A related concern is that state testing results don't square with scores on independent national tests. For example, North Carolina's own tests show a significant improvement in reading achievement since 2002, but NAEP results show a sizable decline for 4th-graders (from a scale score of 222 to a score of 218) and a huge decline for 8th-graders (from a scale score of 265 to a score of 259). On the other hand, North Carolina has clearly made significant progress in mathematics performance. Since 2000, NAEP scale scores in mathematics increased from 230 to 242 among 4th-graders and from 276 to 284 among 8th-graders. If our students are going to be globally competitive, we must do a better job producing graduates who are proficient in reading and mathematics.

Despite some signs of improvement, our public schools still have a long way to go. The final outcome of public education is measured in high-school performance, and it remains disappointing. Only 70 percent of North Carolina's students graduate high school in five years. Our college-bound students' performance on the SAT lags far behind the nation. In 2007, North Carolina's total score on the SAT (1004) was far lower than the national average (1017) and ranked 39th in the nation.

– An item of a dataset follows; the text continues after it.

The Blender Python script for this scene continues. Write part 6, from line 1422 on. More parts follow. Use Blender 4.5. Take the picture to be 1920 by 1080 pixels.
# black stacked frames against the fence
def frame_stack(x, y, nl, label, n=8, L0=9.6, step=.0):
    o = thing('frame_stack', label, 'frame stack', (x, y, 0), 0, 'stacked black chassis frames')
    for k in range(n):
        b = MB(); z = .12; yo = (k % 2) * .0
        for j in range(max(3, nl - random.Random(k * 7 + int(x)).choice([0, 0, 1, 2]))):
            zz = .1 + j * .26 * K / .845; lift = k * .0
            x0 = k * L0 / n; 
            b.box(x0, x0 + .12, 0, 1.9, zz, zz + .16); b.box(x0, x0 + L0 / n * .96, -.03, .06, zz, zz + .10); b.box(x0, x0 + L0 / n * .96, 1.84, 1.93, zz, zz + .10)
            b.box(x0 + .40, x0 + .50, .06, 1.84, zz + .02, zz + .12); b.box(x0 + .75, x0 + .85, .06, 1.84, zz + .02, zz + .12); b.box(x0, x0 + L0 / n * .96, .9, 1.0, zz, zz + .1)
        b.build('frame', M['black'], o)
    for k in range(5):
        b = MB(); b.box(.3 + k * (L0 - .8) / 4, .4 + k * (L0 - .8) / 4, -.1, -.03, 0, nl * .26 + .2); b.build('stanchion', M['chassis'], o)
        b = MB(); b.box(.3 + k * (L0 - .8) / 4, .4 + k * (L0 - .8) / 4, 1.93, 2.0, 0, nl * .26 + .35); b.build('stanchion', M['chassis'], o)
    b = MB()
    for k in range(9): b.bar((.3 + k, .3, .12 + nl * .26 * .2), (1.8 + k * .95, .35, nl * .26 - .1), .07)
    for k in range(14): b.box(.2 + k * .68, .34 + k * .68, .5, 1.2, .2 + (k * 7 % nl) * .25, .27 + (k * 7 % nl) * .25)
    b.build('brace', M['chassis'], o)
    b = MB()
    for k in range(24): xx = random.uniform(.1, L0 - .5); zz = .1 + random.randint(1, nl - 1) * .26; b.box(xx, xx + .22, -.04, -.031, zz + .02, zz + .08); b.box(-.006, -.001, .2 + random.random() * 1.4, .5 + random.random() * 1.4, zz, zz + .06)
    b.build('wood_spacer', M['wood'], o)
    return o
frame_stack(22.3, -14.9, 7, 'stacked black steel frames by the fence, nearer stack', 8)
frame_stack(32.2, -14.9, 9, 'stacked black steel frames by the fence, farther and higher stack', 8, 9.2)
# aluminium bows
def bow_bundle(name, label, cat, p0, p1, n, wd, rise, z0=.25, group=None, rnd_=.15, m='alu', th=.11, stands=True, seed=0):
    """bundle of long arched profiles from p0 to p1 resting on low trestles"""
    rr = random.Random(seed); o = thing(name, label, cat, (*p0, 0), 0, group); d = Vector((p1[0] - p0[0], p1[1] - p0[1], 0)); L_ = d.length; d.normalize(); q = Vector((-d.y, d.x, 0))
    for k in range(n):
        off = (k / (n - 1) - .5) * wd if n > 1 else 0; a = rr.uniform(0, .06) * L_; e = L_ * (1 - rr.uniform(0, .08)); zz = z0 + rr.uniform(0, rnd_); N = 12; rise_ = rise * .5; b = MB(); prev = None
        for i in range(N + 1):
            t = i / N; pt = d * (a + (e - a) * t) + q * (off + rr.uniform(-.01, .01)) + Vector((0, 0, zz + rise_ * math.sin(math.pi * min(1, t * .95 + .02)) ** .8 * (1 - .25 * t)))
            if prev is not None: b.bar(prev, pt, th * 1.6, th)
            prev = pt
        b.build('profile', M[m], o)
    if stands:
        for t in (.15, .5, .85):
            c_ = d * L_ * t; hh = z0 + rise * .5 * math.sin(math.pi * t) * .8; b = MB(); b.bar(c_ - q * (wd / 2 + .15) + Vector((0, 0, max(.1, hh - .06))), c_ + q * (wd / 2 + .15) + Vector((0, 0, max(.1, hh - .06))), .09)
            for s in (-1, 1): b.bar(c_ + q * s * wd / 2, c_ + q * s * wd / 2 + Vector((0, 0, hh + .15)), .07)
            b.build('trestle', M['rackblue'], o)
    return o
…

If our average performance is mediocre, the situation faced by our minority students can rightly be called a crisis. Among 4th-graders, 32 percent of black students and 16 percent of Hispanics lack basic math skills, while 55 percent of blacks and 51 percent of Hispanics lack basic reading skills. By the 8th grade, 47 percent of black students and 39 percent of Hispanics lack basic math skills, and 47 percent of blacks and 44 percent of Hispanics lack basic reading skills. Worse yet, only 61 percent of black and 54 percent of Hispanic students graduate from North Carolina high schools in four years.

Teacher Standards

State education leaders tout teacher testing and certification requirements as the way to maintain high standards for public school teachers and improve student performance. Yet, study after study shows that these factors do not guarantee good teachers. To be granted certification, teachers in North Carolina are required to pass one or more Praxis tests that evaluate a teacher's knowledge of subject-area content and pedagogy.

Nevertheless, the scores required to pass individual Praxis tests are relatively low. Despite the fact that the state granted certification or licensure to nearly 93 percent of the teacher workforce, there is no evidence that the process has separated the wheat from the chaff.

Furthermore, the state urges teachers to participate in the National Board Certification program as a way to improve student achievement. As this certification process exists today, the required portfolio of student work, videotapes of teaching, and "reflective" essays say little about a teacher's potential deficiencies, such as poor knowledge of the subject matter.

Studies that assess the relationship between national board certification and student achievement show mixed results across student subgroups and ability levels. Although there appear to be no instructional gains for teachers and no consistent academic gains for students, the incentives for teachers to pursue certification are too good to pass up. Teachers receive full payment of the assessment fee, paid leave, continuing education credits, and a 12 percent pay increase for 10 years.

Recommendations

1. The state's end-of-year and end-of-course tests should be replaced with an independent, field-tested, and credible national test of student performance. There are a number of norm-referenced tests available for students in grades K-12, including the Basic Achievement Skills Individual Screener (BASIS), Metropolitan Achievement Tests (MAT 8), and the Stanford Achievement Test Series, 10th Edition (Stanford 10).

2. North Carolina should also set an intermediate goal of at least half of students showing proficiency and 90 percent testing at the "basic" level as defined by reputable national tests such as the National Assessment of Educational Progress.

3. In addition to measuring, reporting, and rewarding overall growth in school test scores, the state and local school districts should reward individual teachers based on the value they add to the performance of their students.

4. State policymakers should deregulate and decentralize public schools while maintaining accountability for results by abolishing teacher tenure and rigid certification rules.